J'aime les silences
aile68
J'aime les silences précieux des poèmes, le silence de Beethoven après une pure diction inspirée et généreuse, les feuilles mordorées de l'automne, c'est une saison qui sent bon l'eau de toilette des bonnes mamies et le talc à la violette. A l'heure du thé, on se réunit tous autour de la table ronde, dégustation de petits beurres, d'un Testley ou d'un Lipton avec un nuage de lait s'il vous plaît, un disque tourne sur la platine, il est loin le temps des chaînes-hifis, comment ça s'écrit au pluriel? Dehors la pluie a envie de s'inviter dans le petit salon bleu, on joue les donzelles, on joue les damoiseaux, on prédit le beau temps, la date des prochaines fiançailles, le bal de fin d'année.
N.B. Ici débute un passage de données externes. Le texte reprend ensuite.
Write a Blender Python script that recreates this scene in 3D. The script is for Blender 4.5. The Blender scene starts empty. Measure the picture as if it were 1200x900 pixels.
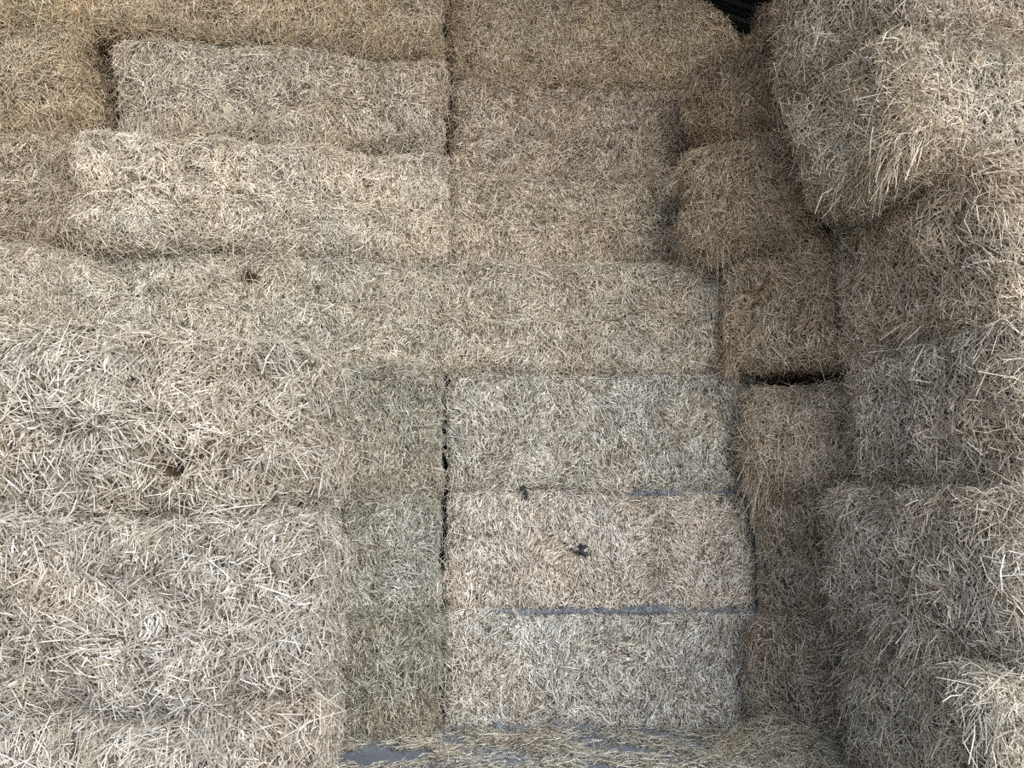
import bpy, math
import numpy as np

# ------------------------------------------------------------------ camera
F, PITCH, EYE = 901.0, math.radians(8.0), 1.7
cp, sp = math.cos(PITCH), math.sin(PITCH)
C = bpy.context.scene.collection
cam_d = bpy.data.cameras.new('camera')
cam_d.sensor_width = 36; cam_d.lens = F / 1200 * 36; cam_d.clip_start = .05; cam_d.clip_end = 300
cam = bpy.data.objects.new('camera', cam_d); C.objects.link(cam)
cam.location = (0, 0, EYE); cam.rotation_euler = (math.radians(90) + PITCH, 0, 0)
bpy.context.scene.camera = cam
CAM = np.array([0, 0, EYE])

def x_at(px, Y, z):
    return (px - 600) / F * (Y * cp + (z - EYE) * sp)

def project(P):
    d = P - CAM
    fw = d[:, 1] * cp + d[:, 2] * sp
    up = -d[:, 1] * sp + d[:, 2] * cp
    f = np.maximum(fw, 1e-3)
    return 600 + F * d[:, 0] / f, 450 - F * up / f, fw

# ------------------------------------------------------------------ noise
class Noise:
    """sum of random plane waves: smooth, cheap, continuous"""
    def __init__(s, seed, lam, n=14):
        r = np.random.default_rng(seed)
        v = r.normal(size=(n, 3)); v /= np.linalg.norm(v, axis=1)[:, None]
        s.k = v * (2 * math.pi / (lam * r.uniform(.6, 1.6, n)))[:, None]
        s.p = r.uniform(0, 6.283, n); s.n = n
    def __call__(s, P):
        return np.sin(P @ s.k.T + s.p).sum(1) / math.sqrt(s.n / 2)

# ------------------------------------------------------------------ materials
def new_mat(name):
    m = bpy.data.materials.new(name); m.use_nodes = True
    nt = m.node_tree; nt.nodes.clear()
    out = nt.nodes.new('ShaderNodeOutputMaterial'); b = nt.nodes.new('ShaderNodeBsdfPrincipled')
    nt.links.new(b.outputs[0], out.inputs[0])
    return m, nt, b

def ramp(nt, stops):
    r = nt.nodes.new('ShaderNodeValToRGB'); e = r.color_ramp.elements
    e[0].position, e[0].color = stops[0][0], (*stops[0][1], 1)
    e[1].position, e[1].color = stops[-1][0], (*stops[-1][1], 1)
    for p, c in stops[1:-1]:
        n = e.new(p); n.color = (*c, 1)
    return r

def mix(nt, mode, fac, a, b):
    m = nt.nodes.new('ShaderNodeMix'); m.data_type = 'RGBA'; m.blend_type = mode
    if isinstance(fac, (int, float)): m.inputs[0].default_value = fac
    else: nt.links.new(fac, m.inputs[0])
    for s, v in ((6, a), (7, b)):
        if isinstance(v, tuple): m.inputs[s].default_value = (*v, 1)
        else: nt.links.new(v, m.inputs[s])
    return m.outputs[2]

def noise_tex(nt, scale, detail=3, vec=None, rough=.5):
    n = nt.nodes.new('ShaderNodeTexNoise'); n.inputs['Scale'].default_value = scale
    n.inputs['Detail'].default_value = detail; n.inputs['Roughness'].default_value = rough
    if vec is not None: nt.links.new(vec, n.inputs['Vector'])
    return n

def coords(nt):
    return nt.nodes.new('ShaderNodeNewGeometry').outputs['Position']

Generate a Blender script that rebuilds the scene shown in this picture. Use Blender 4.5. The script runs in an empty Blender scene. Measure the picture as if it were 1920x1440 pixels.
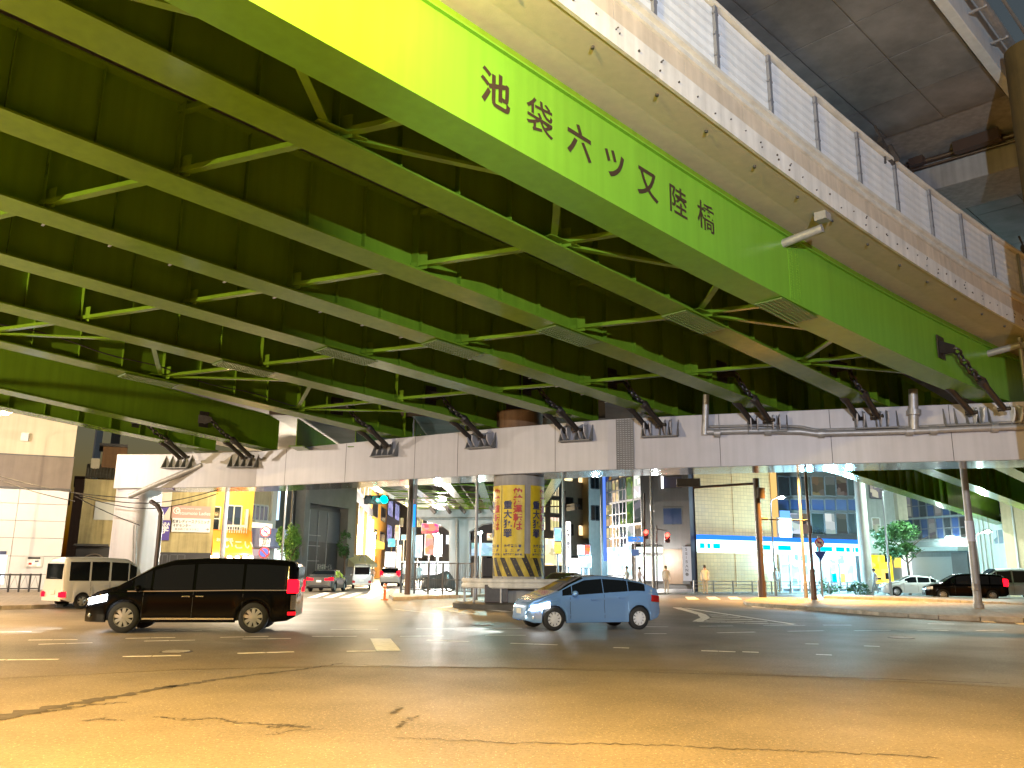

Et si on faisait tout coïncider, beau temps, fiançailles, bal de fin d'année, tous dans la grande salle au parquet si bien ciré, déambuler avec de longues robes apprêtées, utiliser le vocabulaire poli du dimanche, celui qu'on utilise devant les gens importants, les belles personnes, les invités d'honneur.
J'aime les silences précieux des chants lyriques, les instruments rares qu'on ne voit que pendant les concerts d'exception, j'ai toujours en tête des airs romantiques, sentimentaux, drôles de symbiose avec les courants d'air dans les coulisses des plateaux et des théâtres. Violes de gambe et autres trouvailles surprenantes, voix de contre-ténor, alto, contralto, toutes se mêlent savamment entre elles pour une chorale qu'on apprivoise comme le renard du Petit Prince, et la rose, doucement l'arroser avec soin. Je veux vous raconter une belle histoire qui ne se terminerait jamais, ce serait comme dans un beau rêve, une réalité teintée, opaque telles les vitres des voitures de luxe. Mais le luxe se cache aussi derrière des tenues simples, il n'en a que plus de succès, le luxe c'est un contre-ténor qui chante en plein été, en baskets et en bermuda, c'est véridique, allez voir je vous prie, Orlinski qui interprète à merveille un chant que je ne maîtrise pas mais qui m'épate au plus haut point, hiver comme été tandis que l'automne ressemble de plus en plus à un écrin doré, du même doré que mes sommeils qui s'assoupissent lentement au soleil de l'année qui se terminera bientôt sous les ors des anges et des présents lumineux des étrennes.